Trenes sin estación, miles de relatos guardados entre la chatarra, tesoros de la historia se almacenan en el cementerio de trenes de Uyuni, la primera localidad boliviana que albergó el ferrocarril en el último aliento del siglo XX. Hoy en día se ha convertido en un atractivo turístico junto al salar.
Los turistas se sienten atraídos por el insólito cementerio de herrumbre convertido en una estación fantasma de trenes a más de 3.000 metros de altura situada en Uyuni, ciudad del sudoeste de Bolivia perteneciente al departamento de Potosí.
Máquinas que no llegarán a destino, vagones que ya no cuentan historias, esqueletos de locomotoras y ruedas retorcidas por el tiempo, yacen esparcidos en aquellos gélidos suelos del altiplano, en medio del olvido y de la indiferencia. Trenes horadados y famélicos que solo silban cuando el fuerte viento del lugar se cuela entre los agujeros de la chatarra.
¡¡Quién diría que en este escenario se inauguró la primera línea de ferrocarril de Bolivia, que comunicó Uyuni con Antofagasta¡¡. Allí paró el primer tren el 20 de noviembre de 1890, poniendo fin al proyecto del presidente constitucional Aniceto Arce.
Entonces, los vagones cargaban oro, plata y estaño, entre otros minerales. Durante décadas el progreso viajaba en primera, dentro de esos amasijos que los visitantes plasman en sus cámaras fotográficas.
La gloria no fue eterna, ya que el tiempo y la derrota de Bolivia hace más de 100 años en la guerra contra Chile por el acceso al mar, paralizaron las máquinas, que ya no volvieron a soltar humo por su chimeneas ni a dar el silbatazo en la primera estación del país.
Uyuni, “lugar de concentración” en lengua aymara, atrae al visitante por el salar, y en los últimos años por haber sido punto de paso para el Rally Dakar. Pero, antes de adentrarse en el inmenso mar de sal, pocos se olvidan de darse una vuelta por el cementerio de trenes, en las afueras de la ciudad de apenas 21.000 habitantes.
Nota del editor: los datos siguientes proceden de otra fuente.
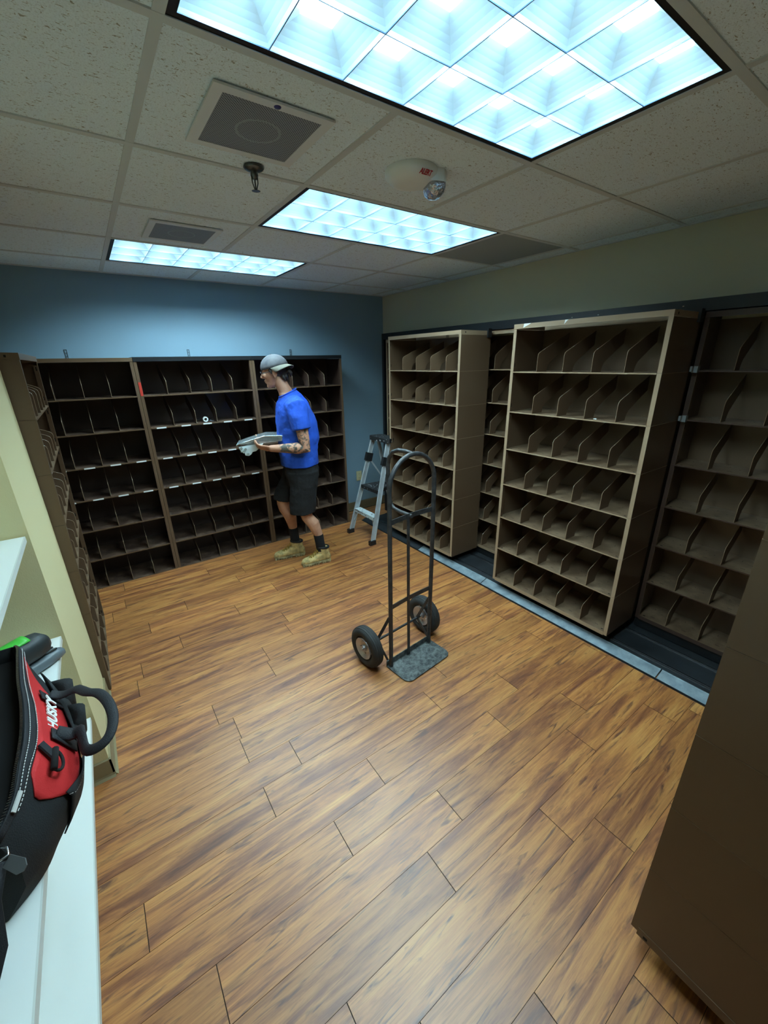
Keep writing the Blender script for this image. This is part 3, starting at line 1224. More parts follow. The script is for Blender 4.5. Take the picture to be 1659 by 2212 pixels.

El laberinto de chatarra es un imán para el viajero romántico que no duda en imaginarse la historia que un día paró en seco sobre sus propios raíles. La indiferencia y el abandono han animado a los grafiteros a dejar su impronta en las paredes de algunos vagones. El color de arte urbano a veces tapa el óxido que ahora predomina a toneladas.
El escenario donde yacen los antiguos trenes no constituye un museo oficial, con sus debidos cuidados, se trata de una escombrera de hierros y metales condenados a la indiferencia. Una especie de pena y lamento de lo que un día fue gloria y ahora eterna decadencia.
“Así es la vida”, o “Aquí yace el progreso”, son algunas de las frases pintadas que se pueden leer entre los amasijos metálicos. Acertados mensajes para este camposanto del ferrocarril, cantos de una muerte temprana para uno de los inventos que cambiaron la vida del hombre y la historia en el siglo XX.
Los senderos de arena que recorren tan mágico lugar emocionan al visitante quien, a veces, no se explica la catarata de deshechos que duermen bajo el cielo del altiplano, que se asoman curiosos a ventanas que proyectan paisajes ruinosos, con el óxido como máximo exponente, aportando el color marrón y ocre de los metales ferroviarios. Nada que ver con el blanco riguroso y limpio del salar de Uyuni, el siguiente paso del viajero. Cerca de 100 trenes admiten pasajeros a cambio de nada, de su simple interés. Algo insólito en un mundo donde lo gratis está en extinción.
La depredación humana es uno de los problemas que sufre el cementerio de trenes de Uyuni desde la década de los 40.
Se concibió para reutilizar el material en las máquinas en funcionamiento, pero la idea fue abandonada como los propios trenes cuando se produjo la nacionalización del ferrocarril. Tras ello llegó el saqueo, sin que nadie hiciera nada por evitarlo.